Tuesday, 17 April 2012

Can't get enough ribs

So I told you I love ribs, right? I'm still salivating over the thought of that meal at Pitt Cue Co. But I needed another fix, and it turns out you don't have to hang around Soho at 6pm on a weekday evening and hang around 45 minutes for a table if you want tasty rib meat with sweet and sticky sauce. Not when the rib man is stationed just a couple of miles from work and home.

So rib man is Mark Gevaux, a butcher of many years, and a man passionate about good quality meat, cooked to perfection. He has his stall at eat.st (round the back of Kings Cross near the big new developments) on Thursdays and one on Brick Lane on Sundays. A food day will start in the early hours of the morning, getting the ribs cooking in a barbecue for hours and hours to the point that the meat is melt-in-your-mouth tender.

I was lucky enough to catch rib man on a sunny Saturday when eat.st was open for business to coincide with the Guardian's Open Weekend. It was pretty early and quiet, so no wait for the food. The options were simple - rib meat in a roll - with either/both rib man's homemade Holy Fuck (i.e. very spicy) and BBQ sauces. I went for both - knowing that as much as I like it hot, I also like it sweet, sticky and smoky.



I cycled home in record time, clambered up the stairs, onto the roof terrace and unveiled the beautiful rib roll onto a plate, grabbed a couple of kitchen towels, poured myself a glass of water.
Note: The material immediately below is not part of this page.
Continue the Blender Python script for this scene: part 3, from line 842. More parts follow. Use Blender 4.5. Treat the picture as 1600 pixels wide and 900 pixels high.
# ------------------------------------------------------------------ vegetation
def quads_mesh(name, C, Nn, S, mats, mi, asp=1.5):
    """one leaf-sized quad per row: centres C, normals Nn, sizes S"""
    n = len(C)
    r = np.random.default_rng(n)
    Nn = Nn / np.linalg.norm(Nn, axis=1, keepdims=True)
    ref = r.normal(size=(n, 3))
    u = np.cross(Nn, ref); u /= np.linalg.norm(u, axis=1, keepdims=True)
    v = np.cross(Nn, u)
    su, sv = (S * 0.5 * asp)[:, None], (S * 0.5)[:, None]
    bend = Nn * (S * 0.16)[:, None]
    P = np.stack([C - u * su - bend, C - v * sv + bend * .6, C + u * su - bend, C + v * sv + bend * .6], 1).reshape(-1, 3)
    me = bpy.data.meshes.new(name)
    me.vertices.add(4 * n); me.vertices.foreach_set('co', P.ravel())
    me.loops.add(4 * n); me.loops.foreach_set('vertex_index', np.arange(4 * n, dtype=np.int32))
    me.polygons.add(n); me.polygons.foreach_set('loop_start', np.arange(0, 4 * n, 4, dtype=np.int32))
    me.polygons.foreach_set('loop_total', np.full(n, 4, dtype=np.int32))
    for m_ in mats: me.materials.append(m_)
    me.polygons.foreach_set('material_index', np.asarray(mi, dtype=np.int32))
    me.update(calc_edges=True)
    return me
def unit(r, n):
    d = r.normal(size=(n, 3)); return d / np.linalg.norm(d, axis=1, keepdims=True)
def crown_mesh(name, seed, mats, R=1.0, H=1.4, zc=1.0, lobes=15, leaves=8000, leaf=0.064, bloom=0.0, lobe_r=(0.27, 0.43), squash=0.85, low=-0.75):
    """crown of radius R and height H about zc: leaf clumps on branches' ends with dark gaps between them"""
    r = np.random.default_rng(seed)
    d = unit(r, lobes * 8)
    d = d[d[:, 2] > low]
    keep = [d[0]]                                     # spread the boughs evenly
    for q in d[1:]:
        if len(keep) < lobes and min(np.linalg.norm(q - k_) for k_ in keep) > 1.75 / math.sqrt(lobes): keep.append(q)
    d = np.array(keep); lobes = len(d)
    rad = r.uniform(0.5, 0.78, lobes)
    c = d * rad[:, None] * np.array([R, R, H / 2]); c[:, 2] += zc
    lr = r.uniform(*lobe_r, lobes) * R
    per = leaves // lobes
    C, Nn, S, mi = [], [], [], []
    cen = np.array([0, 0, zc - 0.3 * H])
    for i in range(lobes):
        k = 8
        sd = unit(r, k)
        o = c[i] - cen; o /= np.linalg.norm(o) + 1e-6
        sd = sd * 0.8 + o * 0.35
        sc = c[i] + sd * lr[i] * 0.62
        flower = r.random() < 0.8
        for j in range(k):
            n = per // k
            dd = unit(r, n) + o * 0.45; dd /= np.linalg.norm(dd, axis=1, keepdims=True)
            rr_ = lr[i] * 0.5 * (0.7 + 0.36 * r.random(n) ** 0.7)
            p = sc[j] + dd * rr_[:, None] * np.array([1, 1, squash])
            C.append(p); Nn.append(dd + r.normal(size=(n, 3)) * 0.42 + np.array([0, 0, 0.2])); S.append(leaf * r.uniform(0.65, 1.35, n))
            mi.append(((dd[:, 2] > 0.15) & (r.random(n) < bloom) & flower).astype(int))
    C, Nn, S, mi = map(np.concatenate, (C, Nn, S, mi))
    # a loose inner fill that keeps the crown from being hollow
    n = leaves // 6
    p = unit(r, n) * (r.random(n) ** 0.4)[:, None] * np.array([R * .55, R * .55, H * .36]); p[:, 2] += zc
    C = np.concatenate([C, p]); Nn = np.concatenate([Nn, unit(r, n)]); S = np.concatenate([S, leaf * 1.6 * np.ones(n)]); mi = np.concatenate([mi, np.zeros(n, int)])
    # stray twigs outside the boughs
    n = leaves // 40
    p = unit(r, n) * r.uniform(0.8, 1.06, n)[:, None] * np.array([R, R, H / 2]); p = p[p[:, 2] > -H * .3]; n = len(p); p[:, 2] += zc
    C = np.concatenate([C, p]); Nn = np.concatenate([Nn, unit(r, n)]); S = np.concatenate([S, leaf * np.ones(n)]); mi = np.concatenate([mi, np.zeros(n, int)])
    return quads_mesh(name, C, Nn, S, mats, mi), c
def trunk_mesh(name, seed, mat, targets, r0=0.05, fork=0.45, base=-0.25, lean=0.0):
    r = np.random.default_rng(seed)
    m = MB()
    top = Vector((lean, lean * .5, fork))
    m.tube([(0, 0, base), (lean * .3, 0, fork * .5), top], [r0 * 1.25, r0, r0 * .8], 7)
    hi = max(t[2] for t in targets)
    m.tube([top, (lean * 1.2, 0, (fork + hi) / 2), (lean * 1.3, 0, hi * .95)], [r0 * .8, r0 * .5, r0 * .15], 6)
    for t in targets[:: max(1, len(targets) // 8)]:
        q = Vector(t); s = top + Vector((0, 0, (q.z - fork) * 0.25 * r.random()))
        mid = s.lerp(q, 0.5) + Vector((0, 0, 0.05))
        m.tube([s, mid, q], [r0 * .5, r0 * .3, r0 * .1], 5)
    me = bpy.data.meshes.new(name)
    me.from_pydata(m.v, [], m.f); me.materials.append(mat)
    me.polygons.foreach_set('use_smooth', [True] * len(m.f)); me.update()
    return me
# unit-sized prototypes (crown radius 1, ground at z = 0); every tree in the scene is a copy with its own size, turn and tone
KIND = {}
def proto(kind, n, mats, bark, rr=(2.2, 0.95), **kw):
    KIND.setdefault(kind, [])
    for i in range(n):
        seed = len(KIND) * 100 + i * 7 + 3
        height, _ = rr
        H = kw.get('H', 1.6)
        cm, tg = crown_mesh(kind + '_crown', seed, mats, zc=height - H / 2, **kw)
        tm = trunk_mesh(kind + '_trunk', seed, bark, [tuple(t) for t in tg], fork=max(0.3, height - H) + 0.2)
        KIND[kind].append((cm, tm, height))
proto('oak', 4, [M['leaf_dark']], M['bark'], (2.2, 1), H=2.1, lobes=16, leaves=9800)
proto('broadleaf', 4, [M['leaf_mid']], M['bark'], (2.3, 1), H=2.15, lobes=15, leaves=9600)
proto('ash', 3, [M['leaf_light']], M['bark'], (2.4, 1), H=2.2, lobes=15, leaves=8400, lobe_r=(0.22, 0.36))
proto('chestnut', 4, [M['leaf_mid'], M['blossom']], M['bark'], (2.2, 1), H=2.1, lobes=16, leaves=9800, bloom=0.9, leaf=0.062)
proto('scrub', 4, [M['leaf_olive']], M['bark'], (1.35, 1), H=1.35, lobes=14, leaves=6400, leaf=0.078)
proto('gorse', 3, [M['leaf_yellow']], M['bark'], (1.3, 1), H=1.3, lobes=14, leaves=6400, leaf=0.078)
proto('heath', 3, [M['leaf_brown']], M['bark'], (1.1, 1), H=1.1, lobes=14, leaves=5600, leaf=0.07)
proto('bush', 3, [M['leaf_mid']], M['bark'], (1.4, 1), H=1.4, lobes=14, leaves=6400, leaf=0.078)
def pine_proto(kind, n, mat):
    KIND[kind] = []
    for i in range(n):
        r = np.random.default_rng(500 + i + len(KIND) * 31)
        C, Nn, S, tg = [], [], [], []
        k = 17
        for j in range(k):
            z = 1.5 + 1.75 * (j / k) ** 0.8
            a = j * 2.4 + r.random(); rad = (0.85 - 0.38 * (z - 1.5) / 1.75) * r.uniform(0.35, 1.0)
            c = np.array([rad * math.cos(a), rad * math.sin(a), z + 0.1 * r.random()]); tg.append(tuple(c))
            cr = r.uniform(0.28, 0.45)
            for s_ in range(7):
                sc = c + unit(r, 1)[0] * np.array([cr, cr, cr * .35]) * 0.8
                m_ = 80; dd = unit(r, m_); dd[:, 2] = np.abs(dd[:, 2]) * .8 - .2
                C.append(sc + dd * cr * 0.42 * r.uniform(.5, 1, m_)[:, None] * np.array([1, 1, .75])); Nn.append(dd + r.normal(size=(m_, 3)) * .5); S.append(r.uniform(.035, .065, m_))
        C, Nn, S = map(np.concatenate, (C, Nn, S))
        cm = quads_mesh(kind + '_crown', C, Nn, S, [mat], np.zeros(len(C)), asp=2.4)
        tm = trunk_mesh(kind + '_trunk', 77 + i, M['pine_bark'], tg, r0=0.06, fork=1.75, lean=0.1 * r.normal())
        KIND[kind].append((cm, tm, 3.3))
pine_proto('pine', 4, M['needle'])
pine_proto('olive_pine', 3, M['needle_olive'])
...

It was delicious; succulent, smoky meat, mouthwateringly tender and moist, complimented beautifully by the mixture of the BBQ and mega spicy sauces.



I guzzled up every last scrap of meat, soaking the stray bits of sauce up with the last bits of roll. £5 well spent. And in a warm food coma for the next hour or so.

The rib trend continues developing - and even closer to home - Duke's has opened in De Beauvoir Town, just down the road, and dishing up ribs and home-brewed beer. It's unrelenting, this gentrification meets ribification/gastrofication. I'd be exhausted, obese and penniless if I made it my quest to in all the exciting new openings just in Hackney. But I'll do my best and keep reporting back.

Tuesday, 10 April 2012

Burgers: down south

The search for London's best burger continued, and took me to the South. To Brixton, where a Victorian arcade has seen a new lease of life after years of decline. A community management company has started looking after the arcade, and leasing out the dinky units to small, independenty food outlets.

Over the last year or so, a number of them have had the Jay Rayner treatment – a glowing review from their locally residing national restaurant critic at large. Walking around the arcade on a chilly winter Friday evening, it was clear that his is the golden touch. Kaosan thai restaurant, and Honest Burger, where we were headed, both reviewed by Jay, were completely packed, with clusters of young urbanites gathered outside, waiting for a table to come up. Many of the other restaurants were empty or had just a few diners - but this may rectified now that Jay has done his greatest hits!

The early bird catches the worm, and my friend turning up at 6.20 was enough to bag us a table at Honest Burger. We kept our coats on and didn't drink too much to allow for the lack of heating and toilets. The menu was simple and limited – a couple of regular burger combinations, a special, and a small selection of sides. We both opted for the special – that week, a burger with chorizo and manchego and a spicy salsa of chili, garlic and parsley. They came with a side of rosemary salt hand cut fries, and we ordered a red cabbage and apple slaw to accompany.

The burgers were small, but perfectly formed. They came in a fantastic brioche bun, a good, thick slab of top quality manchego and a thick piece of meaty, smoky chorizo. The patty itself was small compared to the likes of Lucky Chip and MeatLiquor, and not as greasy – a good or bad thing depending on your perspective. It tasted more wholesome, and the references on the walls were about the sourcing of the beef. Quality and er...honesty dominate.  





I think I was most impressed by the fries – the rosemary worked brilliantly, and you could tell that the potatoes were good'uns. The slaw was tasty, but again, more on the wholesome side than the badass greasy diner side. So it's a question of what you want fom yout burger. If you're looking for an honest, wholesome, fancy burger, this is as good as it gets. If you are after the greasy American experience, you're better off with Lucky Chip, Meat Liquor and possibly Byron.

****

While we're on the subject of burgers, I've blogged about Meat Liquor before, but went again with a big group of friends recently. We went off peak, knowing that a table for ten in such a popular eaterie could be hard to come by. We didn't have to wait long for a table, and were well accommodated, and went all out on sides and starters.

The chili cheese fries were beyond amazing, in their entirety, although the regular fries we had as a side didn't compare with those from Honest Burger. The slaw was closer to my ideal – creamier and fattier, and deep fried pickles were a revelation – I even managed to eat blue cheese in the form of the dip that came with them.



I need to square the circle again and visit Lucky Chip before too long. Burgers or bust.